Zurich / Milan

Not Vital

De Pury & Luxembourg / Galleria Cardi & Co.

Even the most accurate representation or display of an object taken directly from reality acquires a further, metaphorical sense as soon as it is transported into the domain of art. So nothing is more surprising than an encounter with work that succeeds in escaping metaphor, or at least—as with one of the three large installations in two recent exhibitions by Not Vital, which also included a series of sculptures or objects—in handling it in an unusual fashion. One of the installations in Zurich was titled The Golden Calf, 2001—an allusion, of course, to the biblical tale in Exodus in which the Hebrews, awaiting the return of Moses, become worshipers of an idol they've made. Not Vital placed a life-size statue of a calf at the center of the room in Zurich, and the relevant passage of scripture, in Hebrew, ran along the bottom of the walls. The statue of the golden calf was the real thing: fourteen kilos of eighteen-karat gold. When the definition, the appearance, and the essence of the work coincide, the viewer is brought back to a unity that, at the time of Joseph Kosuth's One and three chairs, 1965, seemed irremediably divided: words from images, images from things.

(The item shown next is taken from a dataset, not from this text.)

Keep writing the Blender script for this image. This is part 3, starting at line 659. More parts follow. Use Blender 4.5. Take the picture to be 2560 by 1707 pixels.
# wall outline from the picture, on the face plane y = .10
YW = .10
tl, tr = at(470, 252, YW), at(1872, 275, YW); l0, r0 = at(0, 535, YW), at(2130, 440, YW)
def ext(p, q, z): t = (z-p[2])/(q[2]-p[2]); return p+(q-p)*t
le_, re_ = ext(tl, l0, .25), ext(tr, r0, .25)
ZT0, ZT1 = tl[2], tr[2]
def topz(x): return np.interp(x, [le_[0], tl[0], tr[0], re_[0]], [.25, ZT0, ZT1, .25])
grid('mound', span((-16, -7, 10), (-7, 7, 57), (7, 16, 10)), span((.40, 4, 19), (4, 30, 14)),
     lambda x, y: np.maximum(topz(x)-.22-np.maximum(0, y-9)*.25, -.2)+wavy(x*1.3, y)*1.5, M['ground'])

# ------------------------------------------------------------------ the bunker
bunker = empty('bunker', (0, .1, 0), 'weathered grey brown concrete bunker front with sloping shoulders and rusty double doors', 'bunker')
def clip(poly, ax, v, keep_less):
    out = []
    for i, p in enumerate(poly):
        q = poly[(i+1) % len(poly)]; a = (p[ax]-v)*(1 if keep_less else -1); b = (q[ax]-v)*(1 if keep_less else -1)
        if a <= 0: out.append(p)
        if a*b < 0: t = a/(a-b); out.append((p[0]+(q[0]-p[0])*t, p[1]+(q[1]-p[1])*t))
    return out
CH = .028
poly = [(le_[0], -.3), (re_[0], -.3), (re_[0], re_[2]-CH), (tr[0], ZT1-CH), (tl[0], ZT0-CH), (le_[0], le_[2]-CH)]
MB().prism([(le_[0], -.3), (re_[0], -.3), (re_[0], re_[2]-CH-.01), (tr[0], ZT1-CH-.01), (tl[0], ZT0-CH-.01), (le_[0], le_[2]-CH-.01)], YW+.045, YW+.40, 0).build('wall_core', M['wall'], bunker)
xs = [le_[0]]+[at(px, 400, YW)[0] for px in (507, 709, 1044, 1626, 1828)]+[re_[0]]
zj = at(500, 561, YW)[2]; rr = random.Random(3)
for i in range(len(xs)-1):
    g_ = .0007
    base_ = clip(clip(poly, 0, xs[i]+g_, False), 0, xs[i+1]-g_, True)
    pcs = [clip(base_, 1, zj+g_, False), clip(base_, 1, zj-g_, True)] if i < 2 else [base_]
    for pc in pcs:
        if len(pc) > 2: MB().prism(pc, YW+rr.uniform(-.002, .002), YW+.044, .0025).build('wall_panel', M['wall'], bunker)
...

But we would be mistaken to consider Not Vital's work a conceptual piece about language. Even if The Golden Calf owes its energy to this synthesis of name, image, and object, the work also operates on other levels of evocation, playing (as this artist's work always does) with the memory of an exotic place, the high Alpine mountain setting in which he grew up in the village of Engadine. Thus the calf is the biblical memory that mixes with the reality of a boy's rural surroundings, a reality full of calves, just as it is full of snowballs, play, and magical playthings. Seven hundred irregular spheres of white glass were sheathed within envelopes of transparent glass—snowballs preserved for eternity rather than consigned to the transience of their melting.

A love for places from the artist's own life and the evocative power that these convey were also seen in the exhibition in Milan, entitled “Voglio mostrare le mie montagne” (I want to show my mountains), echoing Giovanni Segantini and Joseph Beuys, both of whom said “I want to see my mountains.” This show included a series of three-dimensional masses in bright white marble that reproduced the mountains around Engadine. Although speaking of a sculpture of a mountain may sound somewhat strange, just as it is strange to think about a portrait of a mountain, that is just what it is: a sculptural portrait of a series of mountains. While we have become accustomed to mountain landscapes, from Romanticism on, we may still be surprised by the idea of “mountain portraits,” although each mountain has its own specific character, its own physiognomy. In all of Not Vital's work, a linguistic shift is effected that revolves around the concept of the image of reality and its metaphor. The mountain is composed of stone, and so is its image (even if there is not even a bit of statuary marble in Engadine itself). In rural culture the mountain is anthropomorphic, and so—marble being the material of the portrait and the figure—the sculptural material turns it into a person; a landscape is transformed into an individual.